Reparemos en la paradoja: un albañal de corrupción como el partido de Estado, cuando necesita purgarse, exige la dimisión del hombre que no se ha manchado, que sus correligionarios no perciben como un mirlo blanco, sino como un ultrajante garbanzo negro del que conviene desprenderse.
A Lobato le ocurre exactamente lo mismo que al protagonista vidente de ‘El país de los ciegos’, el cuento de H. G. Wells, que se las promete muy felices cuando descubre en los Andes una aldea poblada por ciegos y se instala en ella, pensando que será pronto rey; pero acaba descubriendo que, si desea ser aceptado en la aldea, tendrá que resignarse a que le extirpen los ojos.
Simone Weil definía un partido político como «una organización construida de tal modo que ejerce una presión colectiva sobre el pensamiento de cada uno de los seres humanos que son sus miembros».
Se trata de una definición muy atinada (salvo en la consideración de «seres humanos» que otorga a los miembros de los partidos políticos, en exceso optimista o hiperbólica) que igualmente podría aplicarse a las sectas. Pero, ¿acaso los partidos políticos difieren en algo de las sectas?

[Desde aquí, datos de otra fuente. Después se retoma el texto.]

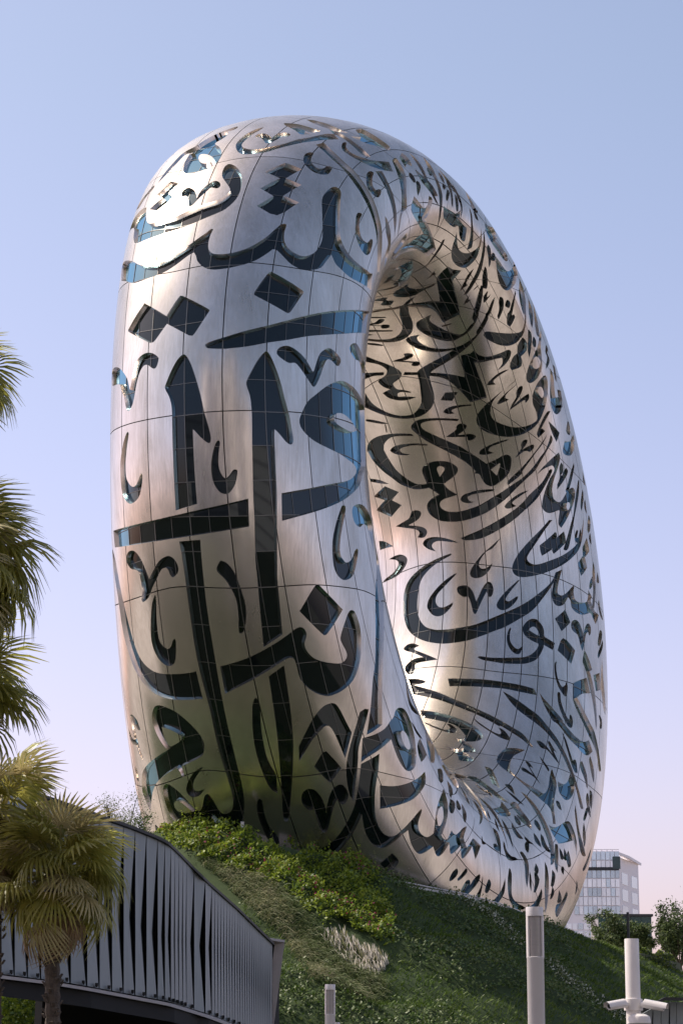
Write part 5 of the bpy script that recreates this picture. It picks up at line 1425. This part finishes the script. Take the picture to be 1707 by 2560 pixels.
# ------------------------------------------------------------------ dark glass pavilion and distant offices
M_TEAL = mat('teal_glass', (0.010, 0.040, 0.040), 0.12, 0, (0.014, 0.055, 0.055), .4, spec=.6)
M_TRIM = mat('dark_trim', (0.02, 0.022, 0.024), .5)
p = at(1495, 2372, 262); p2 = at(1630, 2372, 262); zt = at(1495, 2290, 262).z
pav = empty('glass_pavilion', 'low dark teal glass pavilion among trees at right', 'pavilion', (p.x, p.y, p.z - 4))
w = p2.x - p.x; hgt = zt - p.z + 4; zc = (zt + p.z - 4) / 2
m = MB(); m.box(((p.x + p2.x) / 2, p.y + 4, zc), (w - .1, 7.9, hgt - .1)); m.build('core', M_TEAL, pav)
for k in range(5):
    m = MB(); m.box((p.x + w * (k + .5) / 5, p.y - .02, zc), (w / 5 - .08, .06, hgt - .2)); m.build('pane', M_TEAL, pav)
m = MB(); m.box(((p.x + p2.x) / 2, p.y + 4, zt + .08), (w + .3, 8.4, .25)); m.build('roof', M_TRIM, pav)

M_OFF = mat('office_cladding', (0.86, 0.82, 0.83), .6, 0, (0.83, 0.79, 0.80), .02)
M_PANE = mat('office_glass', (0.52, 0.62, 0.68), .2, 0.6, (0.60, 0.68, 0.73), .05, spec=.8, rand=.2)
M_PANE2 = mat('office_glass_pale', (0.86, 0.88, 0.90), .3, 0.55, (0.92, 0.93, 0.94), .05, rand=.12)
DO = 820.0
pw = at(1420, 2128, DO); pe = at(1546, 2128, DO); pb = at(1420, 2420, DO)
off = empty('office_tower', 'pale glass office tower with a wing shaped roof, far behind the mound at right', 'building', (pw.x, DO, 0))
Wd = pe.x - pw.x; zt = pw.z; zb = 10.0
m = MB(); m.box(((pw.x + pe.x) / 2, DO + 18, (zt + zb) / 2), (Wd, 35.6, zt - zb)); m.build('wall', M_OFF, off)
# side face turned to the right
se = at(1594, 2160, DO + 30)
m = MB(); V = [(pe.x, DO + .3, zb), (se.x, DO + 30, zb), (se.x, DO + 30, se.z), (pe.x, DO + .3, zt - 2)]
V += [(pe.x, DO + 34, zb), (se.x - 1, DO + 40, zb), (se.x - 1, DO + 40, se.z), (pe.x, DO + 34, zt - 2)]
m.add(V, [(0, 1, 2, 3), (7, 6, 5, 4), (1, 5, 6, 2), (0, 3, 7, 4), (3, 2, 6, 7), (0, 4, 5, 1)]); m.build('side_wall', M_OFF, off)
nrow, ncol = 22, 11
me_cache = {}
cw = Wd / ncol; chh = (zt - zb) / nrow
def pane_mesh(w_, h_, mt):
    key = (round(w_, 3), round(h_, 3), mt.name)
    if key not in me_cache:
        m = MB(); m.box((0, 0, 0), (w_, .25, h_)); me = bpy.data.meshes.new('pane'); me.from_pydata(m.v, [], m.f); me.materials.append(mt); me_cache[key] = me
    return me_cache[key]
for r_ in range(nrow):
    for c_ in range(ncol):
        if c_ < 1: continue
        pale = (r_ % 2 == 0) if RNG.random() < .8 else RNG.random() < .5
        o = bpy.data.objects.new('window', pane_mesh(cw - .22, chh - .3, M_PANE2 if pale else M_PANE)); COL.objects.link(o); o.parent = off
        o.location = (cw * (c_ + .5), -.08, zb + chh * (r_ + .5))
for r_ in range(11):                                 # tall windows of the side face
    for c_ in range(2):
        t0 = (c_ + .22) / 2; t1 = (c_ + .80) / 2
        a = Vector((pe.x, DO + .3, 0)).lerp(Vector((se.x, DO + 30, 0)), t0); b = Vector((pe.x, DO + .3, 0)).lerp(Vector((se.x, DO + 30, 0)), t1)
        hh = (zt - 6 - zb) / 11; z0_ = zb + hh * r_ + hh * .15
        m = MB(); nrm = Vector((.89, -.43, 0)) * .12
        V = [a + nrm + Vector((0, 0, z0_)), b + nrm + Vector((0, 0, z0_)), b + nrm + Vector((0, 0, z0_ + hh * .7)), a + nrm + Vector((0, 0, z0_ + hh * .7))]
        V += [q_ - nrm * 2 for q_ in V]
        m.add(V, [(0, 1, 2, 3), (7, 6, 5, 4), (0, 3, 7, 4), (1, 5, 6, 2), (3, 2, 6, 7), (0, 4, 5, 1)])
        m.build('side_window', M_PANE if r_ > 7 else M_PANE2, off)
m = MB()                                             # roof wing
V = [at(1546, 2130, DO), at(1572, 2140, DO + 5), at(1602, 2158, DO + 34), at(1560, 2144, DO + 36)]
V += [q_ + Vector((0, 0, -.9)) for q_ in V]
m.add(V, [(0, 1, 2, 3), (7, 6, 5, 4), (0, 4, 5, 1), (1, 5, 6, 2), (2, 6, 7, 3), (3, 7, 4, 0)]); m.build('roof_wing', M_OFF, off)
m = MB()
for k in range(9): m.beam(at(1425 + k * 13, 2129, DO), at(1425 + k * 13, 2124, DO), .3)
m.beam(at(1420, 2124, DO), at(1546, 2124, DO), .25); m.build('roof_rail', M_OFF, off)
m = MB(); a = at(1443, 2172, DO); b = at(1546, 2172, DO); m.box(((a.x + b.x) / 2, DO - .25, a.z), (b.x - a.x, .3, 1.1)); m.build('dark_band', M_TRIM, off)
m = MB(); a = at(1531, 2168, DO); m.box((a.x + 1.2, DO - .3, a.z + 1.5), (2.6, .3, 4.2)); m.build('teal_window', M_TEAL, off)
# low wing in front of the tower
pd = empty('office_podium', 'low pale glazed building between the ring and the dark pavilion', 'building', (at(1400, 2420, 700).x, 700, 0))
a = at(1400, 2306, 700); b = at(1500, 2306, 700)
m = MB(); m.box(((a.x + b.x) / 2, 706, (a.z + 8) / 2 + 1), (b.x - a.x, 12, a.z - 6)); m.build('wall', M_OFF, pd)
for r_ in range(3):
    for c_ in range(7):
        m = MB(); w_ = (b.x - a.x) / 7; m.box((a.x + w_ * (c_ + .5), 699.9, a.z - 1.2 - r_ * 2.2), (w_ - .3, .2, 1.7)); m.build('window', M_PANE2 if (c_ + r_) % 3 else M_PANE, pd)

# second slatted canopy at the lower right corner
c2 = empty('rear_canopy', 'small slatted canopy end with pale fins at the lower right corner', 'canopy', (at(1660, 2560, 78).x, 78, 0))
e2 = [1608, 1632, 1652, 1674, 1690, 1712, 1735]
for i in range(len(e2) - 1):
    xa, xb = e2[i], e2[i + 1]; yt = lambda q: 2500 + max(0, (1660 - q)) * .55 + max(0, q - 1660) * .03
    A1, B1, A2, B2 = at(xa, yt(xa) + 4, 80), at(xb, yt(xb) + 4, 80), at(xa, 2660, 80), at(xb, 2660, 80)
    f = .86 if i % 2 else .5
    V = [A1, A1.lerp(B1, .95), A2.lerp(B2, f), A2]; V += [q_ + Vector((0, .4, 0)) for q_ in V]
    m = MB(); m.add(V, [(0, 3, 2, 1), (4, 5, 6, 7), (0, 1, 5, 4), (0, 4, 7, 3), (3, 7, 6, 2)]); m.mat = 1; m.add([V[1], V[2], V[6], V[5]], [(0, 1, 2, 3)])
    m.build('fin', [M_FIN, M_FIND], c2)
m = MB(); pts = [at(1605, 2524, 79.7), at(1660, 2497, 79.7), at(1740, 2499, 79.7)]
for i in range(2): m.beam(pts[i], pts[i + 1], .5, .09)
m.build('roof_edge', M_TRIM, c2)
m = MB(); a = at(1605, 2540, 80.6); b = at(1740, 2540, 80.6); m.box(((a.x + b.x) / 2, 80.7, 1.6), (b.x - a.x, .2, 5.0)); m.build('back_wall', M_BLACK, c2)

# ------------------------------------------------------------------ lamp columns, camera pole
M_POLE = mat('painted_aluminium', (0.66, 0.64, 0.63), .38, .2, (0.62, 0.60, 0.59), 3, stretch=(1, 1, .1))
M_LENS = mat('lamp_lens', (0.34, 0.32, 0.30), .15, 0, (0.30, 0.285, 0.27), 2, stretch=(1, 1, 12), spec=.6)
M_CAMW = mat('camera_white', (0.78, 0.74, 0.71), .4, 0, (0.72, 0.69, 0.66), 4)
def lamp_column(label, px, ytop, wpx):
    r = 0.11; D = 2 * r * FPX / wpx * 1.02
    q = at(px, ytop, D)
    t = empty('lamp_column', label, 'lamp post', (q.x, D, 0), group='cylindrical lamp columns')
    X, Y, Z = q.x, D, q.z; s = 1.0
    m = MB(); m.lathe([(r * .98, 0), (r * .98, Z - .64), (r, Z - .635), (r, Z - .62), (r * .9, Z - .615)], (X, Y, 0), 28); m.build('pole', M_POLE, t, True)
    m = MB(); m.lathe([(r * .80, Z - .62), (r * .80, Z - .115)], (X, Y, 0), 24); m.build('lens', M_LENS, t, True)
    for a in (-2.75, -0.39, 1.2):
        m = MB(); m.box((X + math.cos(a) * r * .90, Y + math.sin(a) * r * .90, Z - .37), (.022, .05, .51), a); m.build('bracket', M_POLE, t)
    m = MB(); m.lathe([(r * .9, Z - .118), (r, Z - .113), (r, Z - .012), (r * .97, Z), (0.01, Z + .003)], (X, Y, 0), 28); m.build('cap', M_POLE, t, True)
    return t
lamp_column('tallest cylindrical lamp column in front of the dark grass slope', 1335, 2268, 44)
lamp_column('small cylindrical lamp column left of the tall one, low in the middle', 825, 2461, 26)
lamp_column('farthest lamp column, just its top behind the small lamp at bottom centre', 842, 2556, 15)

q = at(1577.5, 2347, 35.0)
cp_ = empty('camera_pole', 'white pole carrying two bullet security cameras at lower right', 'camera pole', (q.x, q.y, 0))
X, Y, Z = q.x, q.y, q.z; r = .103
m = MB(); m.lathe([(r * 1.06, 0), (r * 1.03, Z - 1.0), (r, Z - .012), (r * .96, Z), (.01, Z + .002)], (X, Y, 0), 28); m.build('pole', M_CAMW, cp_, True)
zc = at(1577, 2512, 35).z
m = MB(); m.lathe([(r * 1.10, zc - .085), (r * 1.30, zc - .08), (r * 1.30, zc + .08), (r * 1.10, zc + .085)], (X, Y, 0), 24); m.build('collar', M_CAMW, cp_, True)
def bullet(label, side, yaw, pitch, dx):
    t = empty('security_camera', label, 'security camera', (X + dx, Y - .12, zc), group='bullet cameras on the white pole')
    d = Vector((math.cos(yaw) * math.cos(pitch), math.sin(yaw) * math.cos(pitch), math.sin(pitch)))
    R = d.to_track_quat('Z', 'Y').to_matrix(); c = Vector((X + dx, Y - .14, zc + .01))
    m = MB(); m.lathe([(.05, -.02), (.058, .0), (.058, .26), (.054, .285), (.046, .29), (.044, .275)], c, 20, R); m.build('body', M_CAMW, t, True)
    m = MB(); m.lathe([(.040, .268), (.030, .285), (.012, .287)], c, 18, R); m.build('lens', M_BLACK, t, True)
    m = MB()                                          # sun shield
    pts = []
    for a in np.linspace(-.2, math.pi + .2, 9):
        for zz in (-.01, .325): pts.append(R @ Vector((math.cos(a) * .066, math.sin(a) * .066 * (1 if True else 1), zz)) + c)
    F = [(2 * i, 2 * i + 2, 2 * i + 3, 2 * i + 1) for i in range(8)]
    m.add(pts, F); m.add([p_ + (p_ - c).normalized() * .004 for p_ in pts], [tuple(reversed(f_)) for f_ in F]); m.build('sun_shield', M_CAMW, t, True)
    m = MB(); jx = X + side * r * 1.1
    m.tube([(X + side * r * .8, Y - .05, zc), (X + side * (r + .05), Y - .12, zc + .0), c + d * .04], [.05, .045, .04], 10); m.build('arm', M_CAMW, t, True)
    return t
bullet('white bullet camera pointing left on the white pole', -1, math.radians(218), math.radians(-8), -.16)
bullet('white bullet camera pointing right on the white pole', 1, math.radians(-24), math.radians(-11), .15)
zd = at(1590, 2550, 35).z
t = empty('dome_camera', 'lower white dome camera half cut off by the bottom edge on the pole', 'security camera', (X + .06, Y - .14, zd))
m = MB(); m.lathe([(.02, .085), (.10, .075), (.15, .045), (.165, 0), (.165, -.05), (.15, -.06)], (X + .06, Y - .14, zd), 24); m.build('housing', M_CAMW, t, True)
m = MB(); m.lathe([(.13, -.06), (.12, -.12), (.08, -.17), (.02, -.19)], (X + .06, Y - .14, zd), 20); m.build('dome', M_BLACK, t, True)

q = at(1568, 2281, 150)
t = empty('dark_pole', 'thin dark grey pole rising behind the white camera pole', 'pole', (q.x, 150, 0))
m = MB(); m.lathe([(.10, 3), (.085, q.z), (.05, q.z + .02)], (q.x, 150, 0), 10); m.build('shaft', M_TRIM, t, True)
m = MB(); m.lathe([(.12, q.z - 3.0), (.12, q.z - 2.8)], (q.x, 150, 0), 10); m.build('collar', M_TRIM, t, True)

# ------------------------------------------------------------------ towers across the road, behind the photographer (they show in the steel)
M_TWR = mat('tower_cladding', (0.78, 0.73, 0.71), .7, 0, (0.74, 0.70, 0.68), .05)
M_TWG = mat('tower_glass', (0.50, 0.46, 0.46), .4, 0, (0.46, 0.43, 0.43), .05)
def tower(label, az, dist, w_, dpt, h_, rz):
    x_, y_ = math.sin(math.radians(az)) * dist, math.cos(math.radians(az)) * dist
    t = empty('high_rise', label, 'building', (x_, y_, 0), math.radians(rz))
    m = MB(); m.box((0, 0, h_ / 2), (w_, dpt, h_)); m.build('wall', M_TWR, t, world_coords=False)
    n = int(h_ / 8)
    for k in range(n):
        m = MB(); m.box((0, 0, 6 + k * 8), (w_ + .3, dpt + .3, 1.6)); m.build('window_band', M_TWG, t, world_coords=False)
for nm, az, dist, w_, h_ in (('pale stepped high rise', 124, 200, 60, 95), ('pale slab high rise', 146, 185, 58, 140), ('tallest pale high rise', 168, 165, 60, 185),
                             ('pale corner high rise', 190, 170, 58, 165), ('broad pale high rise', 212, 180, 60, 180), ('low pale high rise', 236, 200, 62, 105)):
    tower(nm + ' across the road behind the photographer', az, dist, w_, w_, h_, 42)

Los partidos políticos, como las sectas, son organizaciones con una fuerte estructura jerárquica, que recolectan personas adheridas cerrilmente a un sistema de creencias delirantes. Los partidos políticos, como las sectas, ejercen la despersonalización de sus miembros y miembras, a quienes se obliga a acatar servilmente dichas creencias, mediante variadas técnicas ‘persuasivas’: engaño, coerción sicológica, amenazas de ostracismo al disidente, etcétera.
Los partidos políticos, como las sectas, generan una sumisión completa a sus líderes, por lo general psicópatas sin escrúpulos que no admiten discrepancia alguna e imponen sobre sus subordinados prestaciones de la más variada índole (a veces sexuales, a veces económicas, siempre delictivas) que pueden llegar al sacrificio o la inmolación personal.
Y, por supuesto, los partidos políticos, como las sectas, son organizaciones guiadas por un ávido ánimo de lucro, que disimulan con farfollas religiosas o ideológicas para alimento de los incautos que caen en sus redes.
Los partidos políticos, en fin, son las sectas propias de una época sin Dios, que fabrican pasiones colectivas para enardecer a sus adeptos e impedir –como señalaba Weil– que se oiga, ni por un segundo, la voz de la justicia y de la verdad.
Así los miembros y miembras de los partidos políticos se convierten en rebaños de zombis juramentados que expulsan de inmediato a quien osa discrepar del líder, a quien osa disentir de las consignas sectarias, a quien reacciona barteblianamente («Preferiría no hacerlo») cuando se le exige participar en prácticas mafiosas o delictivas; y, entretanto, sus líderes se dedican a defender su hegemonía –según nos explicaba Robert Michels en su célebre «ley de hierro de las oligarquías»– y también, por supuesto, a forrarse.
Pues el ánimo de lucro –y no la defensa de principios ideológicos, como piensan los panolis– es la finalidad primordial (¡qué digo primordial, única!) de los dirigentes de los partidos políticos.
Pero este totalitario ánimo de lucro exige, como también señalaba Michels, una «organización metódica de sus adeptos», de tal modo que nadie ose rechistar, que nadie se desmande, que nadie guarde memoria de la verdad y la justicia.
En los partidos políticos no es que haya más o menos políticos corruptos (aunque, desde luego, la jarca encabezada por el doctor Sánchez es el arca de Noé de la corrupción), sino que los partidos son estructuras oligárquicas concebidas para la rapiña irrestricta, juntas de ladrones a quienes las leyes garantizan la impunidad en el desempeño de sus latrocinios.
Y para formar parte de una junta de ladrones hay que dejar atrás los escrúpulos, los titubeos, los conflictos de conciencia, las palinodias; esto es lo que el pobre Lobato no entendió, tal vez porque no había logrado dimitir por completo de su humanidad.
Ojalá en el momento de su caída resuelva hacer lo mismo que Sansón, cuando se vio encadenado a las columnas del templo y a punto de ser ejecutado: «¡Muera yo con todos los filisteos!». Pero no caerá esa breva; pues todos los miembros y miembras de los partidos políticos son, a la postre, la higuera seca del Evangelio.